Pillar Page
A pillar page is a long, comprehensive page that covers a broad topic in depth and links out to more specific cluster pages. It anchors a content cluster and signals topical authority to search engines.
What it is
A pillar page is typically 2,000–5,000 words covering one big topic at moderate depth. It's the 'one page to read if you read nothing else' on a subject. It often acts as a hub linking to 10–20 cluster pages that dive deeper into sub-topics.
Why it matters
Pillar pages tend to attract a disproportionate share of backlinks because they're useful as a reference. They rank for broader, higher-volume terms than cluster pages can. They also serve as conversion assets — long enough to fully answer the prospect's questions before the CTA.
Pillar page structure
- Strong hero with a benefit-led headline
- Table of contents (jump-link nav) — critical at this length
- Sectioned content matching the search intent (what is X, why it matters, types, how to choose, FAQs)

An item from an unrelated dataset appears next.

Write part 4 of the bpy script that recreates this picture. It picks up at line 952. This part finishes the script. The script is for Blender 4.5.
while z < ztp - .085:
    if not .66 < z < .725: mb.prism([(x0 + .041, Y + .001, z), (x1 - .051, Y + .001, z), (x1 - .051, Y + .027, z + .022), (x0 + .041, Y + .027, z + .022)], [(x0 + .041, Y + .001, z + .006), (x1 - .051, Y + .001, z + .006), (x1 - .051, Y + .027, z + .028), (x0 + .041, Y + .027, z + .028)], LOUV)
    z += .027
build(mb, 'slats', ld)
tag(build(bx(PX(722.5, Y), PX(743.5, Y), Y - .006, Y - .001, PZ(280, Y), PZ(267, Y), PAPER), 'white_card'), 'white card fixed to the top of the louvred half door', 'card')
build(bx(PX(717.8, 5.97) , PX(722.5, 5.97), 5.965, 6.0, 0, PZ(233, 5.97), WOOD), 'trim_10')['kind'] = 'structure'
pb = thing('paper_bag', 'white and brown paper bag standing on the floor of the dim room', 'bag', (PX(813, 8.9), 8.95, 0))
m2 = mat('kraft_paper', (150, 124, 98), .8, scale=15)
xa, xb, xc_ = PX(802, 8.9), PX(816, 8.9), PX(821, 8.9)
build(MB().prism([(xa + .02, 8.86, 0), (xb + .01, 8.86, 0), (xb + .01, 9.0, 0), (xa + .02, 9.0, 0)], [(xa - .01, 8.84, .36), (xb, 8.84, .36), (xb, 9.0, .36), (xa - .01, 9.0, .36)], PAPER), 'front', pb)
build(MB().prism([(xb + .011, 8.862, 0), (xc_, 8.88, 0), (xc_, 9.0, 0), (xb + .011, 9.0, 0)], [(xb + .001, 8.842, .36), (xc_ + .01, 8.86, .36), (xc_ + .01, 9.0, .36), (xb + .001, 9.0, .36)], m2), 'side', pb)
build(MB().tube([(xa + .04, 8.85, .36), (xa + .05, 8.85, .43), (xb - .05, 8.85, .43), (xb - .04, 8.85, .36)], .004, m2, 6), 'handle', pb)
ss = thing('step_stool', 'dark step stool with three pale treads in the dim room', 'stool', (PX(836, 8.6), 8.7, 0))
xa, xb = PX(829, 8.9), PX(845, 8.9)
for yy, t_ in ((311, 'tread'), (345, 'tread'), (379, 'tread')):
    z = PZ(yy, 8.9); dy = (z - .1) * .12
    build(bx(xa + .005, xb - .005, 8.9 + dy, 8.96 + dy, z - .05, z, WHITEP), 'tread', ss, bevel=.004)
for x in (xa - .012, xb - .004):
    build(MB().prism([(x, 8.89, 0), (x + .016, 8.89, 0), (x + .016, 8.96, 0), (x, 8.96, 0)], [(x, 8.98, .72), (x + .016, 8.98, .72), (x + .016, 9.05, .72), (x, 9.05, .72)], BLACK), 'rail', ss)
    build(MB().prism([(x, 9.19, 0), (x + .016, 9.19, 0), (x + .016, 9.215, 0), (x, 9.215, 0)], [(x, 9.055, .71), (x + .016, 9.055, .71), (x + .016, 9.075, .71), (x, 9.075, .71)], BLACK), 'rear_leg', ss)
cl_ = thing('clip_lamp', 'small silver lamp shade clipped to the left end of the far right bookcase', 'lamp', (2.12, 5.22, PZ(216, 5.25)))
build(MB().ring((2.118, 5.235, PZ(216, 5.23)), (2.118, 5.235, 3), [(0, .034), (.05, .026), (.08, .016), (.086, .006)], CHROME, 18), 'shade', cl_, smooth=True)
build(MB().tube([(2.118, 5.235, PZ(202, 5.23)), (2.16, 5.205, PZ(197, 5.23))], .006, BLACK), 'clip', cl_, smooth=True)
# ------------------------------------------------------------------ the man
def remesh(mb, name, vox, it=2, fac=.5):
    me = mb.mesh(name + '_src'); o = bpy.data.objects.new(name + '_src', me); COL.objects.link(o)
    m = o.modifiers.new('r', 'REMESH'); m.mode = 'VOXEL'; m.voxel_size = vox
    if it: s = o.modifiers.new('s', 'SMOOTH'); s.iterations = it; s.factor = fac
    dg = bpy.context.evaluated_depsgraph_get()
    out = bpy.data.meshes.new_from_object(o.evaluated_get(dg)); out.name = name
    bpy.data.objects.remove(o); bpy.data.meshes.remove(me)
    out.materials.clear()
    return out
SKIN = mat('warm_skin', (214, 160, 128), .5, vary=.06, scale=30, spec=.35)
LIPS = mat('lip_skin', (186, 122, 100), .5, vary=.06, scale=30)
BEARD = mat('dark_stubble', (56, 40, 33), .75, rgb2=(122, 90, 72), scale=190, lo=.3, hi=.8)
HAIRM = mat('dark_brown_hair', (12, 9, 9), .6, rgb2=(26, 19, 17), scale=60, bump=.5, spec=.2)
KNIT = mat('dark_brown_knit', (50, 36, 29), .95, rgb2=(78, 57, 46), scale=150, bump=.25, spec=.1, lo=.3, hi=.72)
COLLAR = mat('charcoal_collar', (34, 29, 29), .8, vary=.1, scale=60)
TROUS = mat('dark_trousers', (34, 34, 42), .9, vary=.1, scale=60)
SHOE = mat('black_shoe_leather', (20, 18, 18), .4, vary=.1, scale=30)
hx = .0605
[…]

- Internal links to 10+ cluster pages
- External links to 3–5 authoritative sources
- One or two strong CTAs (mid-page + end-page)
- Schema markup (Article, FAQPage, HowTo as relevant)
Frequently asked questions
Should a pillar page have a CTA?
Yes, but place it strategically — usually mid-scroll (after the user has consumed enough to be interested) and again at the bottom. Don't gate the content behind a form; keep it freely accessible.
How often should I update a pillar?
Quarterly minimum. Pillars are evergreen but rot quickly — new sub-topics, updated data, new examples should be folded in regularly.
Can a pillar page rank for multiple keywords?
Yes — that's part of its value. A well-built pillar typically ranks for 100+ related keywords once it gains authority.